Tak właśnie pomyślałem sobie o tej powieści, kiedy tylko przeczytałem jej zapowiedź na stronie wydawcy i po lekturze zdanie to podtrzymuję. Bo rzeczywiście przygody trójki głównych bohaterów działających w ramach wydziału zajmującego się rzeczami nie z tej ziemi przypominają odrobinę losy Muldera i Scully. Byłoby to jednak zbyt wielkie uogólnienie tej bardzo udanej książki, w której splata się całe mnóstwo różnych motywów i klimatów.
Jest rok 1873. W Londynie w ramach wydziału detektywistycznego londyńskiej policji metropolitalnej powstaje jednostka jakiej dotychczas nie było. Jej celem jest rozwiązywanie zagadek stricte dotyczących zjawisk paranormalnych i działania magii na tym świecie. Jej nadinspektorem zostaje John Dobson, człowiek utalentowany pod względem magicznym, który niestety w życiu tak służbowym, jak i prywatnym nie radzi sobie najlepiej.

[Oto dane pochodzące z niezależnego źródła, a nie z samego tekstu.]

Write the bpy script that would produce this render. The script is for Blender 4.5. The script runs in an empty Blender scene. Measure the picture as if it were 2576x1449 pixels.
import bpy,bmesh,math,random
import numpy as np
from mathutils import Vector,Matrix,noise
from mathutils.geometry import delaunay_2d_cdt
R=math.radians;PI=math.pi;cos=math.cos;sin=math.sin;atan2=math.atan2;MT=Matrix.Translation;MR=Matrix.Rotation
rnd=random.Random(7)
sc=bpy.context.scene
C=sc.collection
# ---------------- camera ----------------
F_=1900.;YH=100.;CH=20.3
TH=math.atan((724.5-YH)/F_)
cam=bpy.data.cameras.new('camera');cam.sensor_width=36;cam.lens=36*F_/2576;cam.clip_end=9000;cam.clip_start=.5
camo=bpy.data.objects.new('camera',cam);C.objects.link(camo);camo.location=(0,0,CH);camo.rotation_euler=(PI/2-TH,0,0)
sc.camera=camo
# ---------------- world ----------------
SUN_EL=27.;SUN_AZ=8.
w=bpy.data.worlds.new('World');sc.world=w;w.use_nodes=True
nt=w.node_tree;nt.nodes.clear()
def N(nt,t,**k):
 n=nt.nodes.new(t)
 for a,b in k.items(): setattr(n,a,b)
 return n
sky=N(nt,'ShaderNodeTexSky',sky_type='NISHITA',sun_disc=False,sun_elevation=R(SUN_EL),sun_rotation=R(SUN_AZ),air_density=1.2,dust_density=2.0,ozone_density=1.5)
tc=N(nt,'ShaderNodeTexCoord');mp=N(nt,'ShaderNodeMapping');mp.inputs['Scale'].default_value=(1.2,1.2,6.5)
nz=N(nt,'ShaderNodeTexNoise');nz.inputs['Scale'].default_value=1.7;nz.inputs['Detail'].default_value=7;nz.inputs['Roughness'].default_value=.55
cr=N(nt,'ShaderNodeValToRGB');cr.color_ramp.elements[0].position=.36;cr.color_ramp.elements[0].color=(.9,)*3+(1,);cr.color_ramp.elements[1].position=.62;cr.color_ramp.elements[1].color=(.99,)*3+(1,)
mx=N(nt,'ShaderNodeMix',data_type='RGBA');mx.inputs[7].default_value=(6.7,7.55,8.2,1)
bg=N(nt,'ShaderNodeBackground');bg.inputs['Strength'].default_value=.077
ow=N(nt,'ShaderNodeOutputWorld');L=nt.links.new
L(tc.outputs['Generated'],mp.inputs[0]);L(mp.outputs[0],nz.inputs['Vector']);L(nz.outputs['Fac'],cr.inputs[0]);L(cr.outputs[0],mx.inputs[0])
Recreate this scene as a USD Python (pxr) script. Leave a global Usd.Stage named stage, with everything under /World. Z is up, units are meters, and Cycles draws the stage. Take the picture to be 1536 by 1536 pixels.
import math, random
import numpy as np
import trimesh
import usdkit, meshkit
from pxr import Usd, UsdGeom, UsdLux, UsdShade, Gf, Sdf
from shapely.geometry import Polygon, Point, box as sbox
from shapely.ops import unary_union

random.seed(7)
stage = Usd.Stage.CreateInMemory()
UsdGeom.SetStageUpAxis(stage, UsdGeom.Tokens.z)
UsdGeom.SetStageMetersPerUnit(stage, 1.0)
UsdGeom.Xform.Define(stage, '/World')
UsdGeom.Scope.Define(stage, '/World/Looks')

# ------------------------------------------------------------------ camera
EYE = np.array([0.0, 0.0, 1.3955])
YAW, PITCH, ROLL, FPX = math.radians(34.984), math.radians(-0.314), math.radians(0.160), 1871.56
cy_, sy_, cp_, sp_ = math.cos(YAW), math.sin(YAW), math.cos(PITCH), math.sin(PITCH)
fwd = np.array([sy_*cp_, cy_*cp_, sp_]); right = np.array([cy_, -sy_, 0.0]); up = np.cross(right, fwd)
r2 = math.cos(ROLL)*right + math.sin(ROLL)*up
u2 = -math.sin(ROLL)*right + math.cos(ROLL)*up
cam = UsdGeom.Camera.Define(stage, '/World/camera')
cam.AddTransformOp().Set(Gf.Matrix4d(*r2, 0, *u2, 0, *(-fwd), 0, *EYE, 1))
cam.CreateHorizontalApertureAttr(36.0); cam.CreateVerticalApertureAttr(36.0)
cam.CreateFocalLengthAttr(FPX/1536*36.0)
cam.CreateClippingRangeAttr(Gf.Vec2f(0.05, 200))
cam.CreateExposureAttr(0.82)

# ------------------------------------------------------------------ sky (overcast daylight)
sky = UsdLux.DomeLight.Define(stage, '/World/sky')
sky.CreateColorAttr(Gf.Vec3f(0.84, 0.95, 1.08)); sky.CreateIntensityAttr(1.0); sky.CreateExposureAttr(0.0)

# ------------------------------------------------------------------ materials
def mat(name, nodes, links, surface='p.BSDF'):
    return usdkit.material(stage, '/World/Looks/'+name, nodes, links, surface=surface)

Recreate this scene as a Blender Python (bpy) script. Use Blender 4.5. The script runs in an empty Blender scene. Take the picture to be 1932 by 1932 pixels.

Podwładni nie są mu nazbyt przychylni, pracy z dziwnymi zdarzeniami nie brakuje, natomiast brakuje czegoś innego, a właściwie kogoś – niedostatek egzorcystów odbija się na działaniach jednostki. Co więcej Dobson przygarnął właśnie pod swój dach siostrę, która zmuszona była zostawić dawne życie i szukać pomocy u niego właśnie. Alicja, bo tak na imię ma owa siostra, szkoli się w pielęgniarstwie i pomocnej w tym magii, jednak jak wkrótce się przekona, szkolna wiedza nie na wiele się zdaje. Losy obojga w dość dramatycznych okolicznościach przetną się z losami pochodzącego z arystokratycznej rodziny Clovisa LaFaya, dawnego przyjaciela Johna, który po latach wrócił do kraju. W trakcie walki z ghulem na cmentarzu Clovis zostaje trafiony zaklęciem jednego z funkcjonariuszy. John, chcąc pomóc przyjacielowi (i uniknąć ewentualnych reperkusji) zabiera go do Alicji. Dwójka z miejsca wpada sobie w oko, a dodatkowo Dobson chce by LaFay dołączył do jego jednostki. Od tego momentu zaczyna się szalona przygoda pełna magii, niebezpieczeństw i rodzinnych tajemnic…
Co mogę powiedzieć o tej najnowszej propozycji od SQN wydanej w ramach Imaginatio? Chyba tylko tyle, że kupuję tą książkę w całości. Spodziewałem się niezłej acz naiwnej lektury utrzymanej w humorystycznym tonie, a otrzymałem zdumiewająco udaną jak na debiut powieść, która bawi, dostarcza emocji i żongluje motywami i schematami, a przede wszystkim jest po prostu znakomicie napisana. Owszem, sam początek mnie nie wciągnął, zacząłem się więc obawiać, potem jednak nastąpiła pewna zmiana tonu, pojawiła się konkretna akcji, a ja po prostu wpadłem w ten świat.
Zabawa z „Magicznymi aktami Scotland Yardu” jest przednia. Powieść czyta się przyjemnie, a plastyczność opisów działa na wyobraźnię. Co więcej autorka splotła w jedno kilka różnych konwencji, od komiksowo-filmowej grozy z pogranicza urban fantasy i alternate history (otwierająca sekwencja na cmentarzu skojarzyła mi się z „Hellboyem”) przez humorystyczno-awanturnicze klimaty po wiktoriański romans podany w lekki sposób; i to splotła znakomicie. Może takie połączenie brzmi osobliwie, ale zaręczam – jest to osobliwość urocza, nastrojowa i… z pazurem.
Dlatego też polecam „Clovisa…” gorąco wszystkim tym, którzy pragną naprawdę udanej czysto rozrywkowej fantastyki i czekam na kolejne książki autorki – czuję, że jest na co.